François-Rupert Carabin (1862-1932) est un sculpteur, médailleur, orfèvre, ébéniste et photographe originaire d'Alsace. Carabin émigre à Paris avec ses parents à la suite de la Guerre franco-allemande de 1870. Il ne reviendra pas en Alsace avant de prendre le poste de directeur de l’École supérieure des arts décoratifs de Strasbourg en 1920 : sa formation d’artiste a donc été une formation uniquement parisienne. Cette formation débute par un apprentissage chez Jouanin, un graveur de camées, de 1878 à 1882, puis, ce métier tombant peu à peu en désuétude, Carabin travaille comme sculpteur au faubourg Saint-Antoine. Il suit également des cours du soir de dessin chez Perrin. Entre 1883 et 1885, il fréquente les salles de dissection de la faculté de médecine pour étudier l'anatomie. Il y rencontre un mouleur de masques mortuaires, Jules Talrich, ce qui le poussera pendant un temps à exercer ce métier pour obtenir une source de revenus supplémentaires. Carabin fréquente les cabarets et cafés de Montmartre (Le Chat noir, La nouvelle Athènes…) et collabore avec Henri de Toulouse-Lautrec entre 1892 et 1894 à la réalisation d’œuvres ayant pour thème les maisons closes. Les années 1910 voient Carabin couvert de succès, mais avec la Première Guerre mondiale, les commandes se raréfient. En 1916, il a une violente hémorragie qui semble le diminuer sensiblement. Malgré tout, afin de faire vivre sa famille, il entre comme publicitaire chez Dunlop en 1916. Le personnage garde son inspiration érotique puisqu'en 1919 il expose au Salon de la Société nationale des beaux-arts un coffret ayant pour thème les amours saphiques, intitulé Regard chaste, laisse-moi clos.
Après la guerre, et avec le retour de l'Alsace à la France, François-Rupert Carabin revient à Strasbourg et occupe le poste de directeur de l’École supérieure des arts décoratifs de Strasbourg de 1920 jusqu'à sa mort en 1932. Durant ces treize années, il se consacre semble-t-il presque exclusivement à l'enseignement. Sa production artistique s’est considérablement tarie durant les années 1920 : il semble qu’il ait délaissé la sculpture sur bois et les pièces de mobilier qui avaient fait sa renommée pour réaliser quelques statuettes en cire, dans la lignée de la série des Loïe Fuller, comme La Joueuse à la raquette ou La Lanceuse de javelot. On ne lui connaît guère que deux œuvres monumentales à partir de 1920, le Monument aux morts de Saverne et celui de Lutzelbourg.
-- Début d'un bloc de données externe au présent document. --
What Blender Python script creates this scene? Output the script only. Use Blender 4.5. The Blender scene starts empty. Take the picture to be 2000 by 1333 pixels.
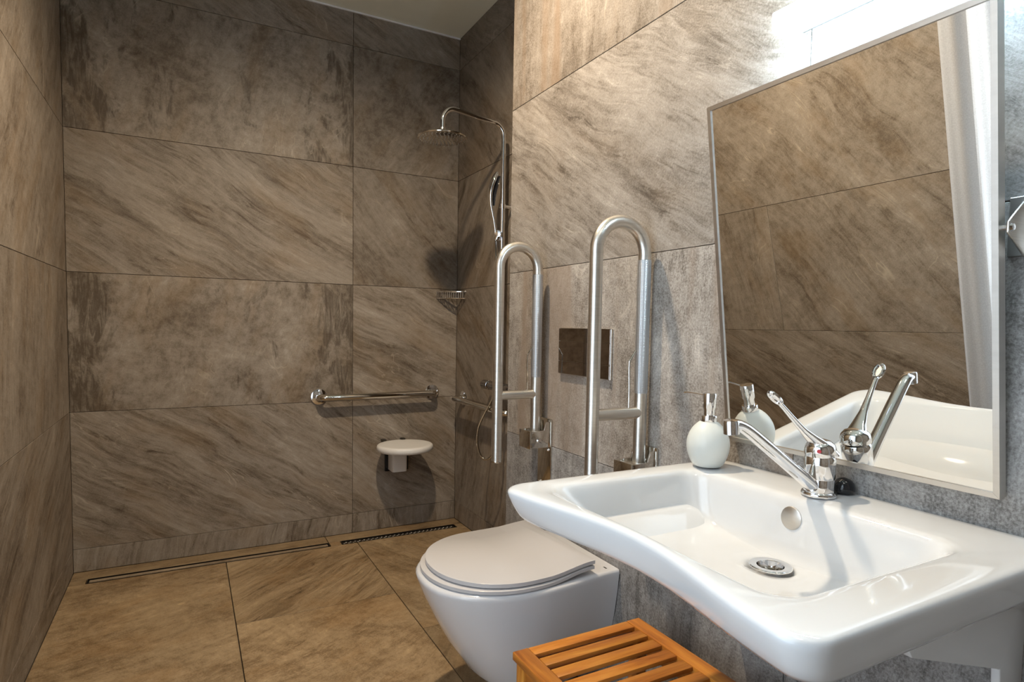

Son expérience de sculpteur sur bois l'ayant sensibilisé aux problèmes de la production en série de meubles copiant les styles anciens, Carabin annonce tôt son souhait de « faire le meuble unique, adapté à nos besoins, occuper la place définitive pour laquelle il serait conçu et comme ornementation que des sujets adaptés à sa destination ». Les préoccupations de Carabin sont en phase avec le mouvement de renouveau des arts décoratifs de la fin du XIXe siècle, qui cherche à créer un nouveau style pour en finir avec le pastiche des styles anciens. Dans la lignée des rénovateurs des arts décoratifs, Carabin ne se cantonne pas au mobilier et explore d’autres formes d’art, comme la sculpture de statuettes de bronze, avec la série des Loïe Fuller, et même la céramique. Sa tâche n’est pas aisée : le groupe des Indépendants, dont Carabin était pourtant un des fondateurs, refuse d’exposer la bibliothèque réalisée pour Montandon, au motif que « l'année suivante on pourrait envoyer des pots de chambre ! ». L’année 1891 voit les arts décoratifs admis à exposer au Salon des beaux-arts, ce qui permet à Carabin de présenter sa bibliothèque. Dans les années 1890, Carabin fait partie du groupe d’artiste, dénommé initialement Les Cinq (puis Société des Six), qui se transforme en 1898 en un mouvement artistique, L'Art dans Tout, avec l’apport de Tony Selmersheim, Henri Sauvage, Étienne Moreau-Nélaton, Jules Desbois, Paul Follot et René Guilleré. À partir de 1893, il expose chaque année au Salon de la Libre Esthétique à Bruxelles et commence à acquérir une certaine reconnaissance officielle : la même année, il obtient les palmes académiques, suivie par la Légion d'honneur en 1903. Tout au long de son parcours, Carabin a réfléchi à la question des arts décoratifs, de leur enseignement, des moyens pour assurer leur renouvellement en France. Il critique ouvertement la division entre le « grand art » et les arts décoratifs, relégués au rang de l’art industriel lors des expositions.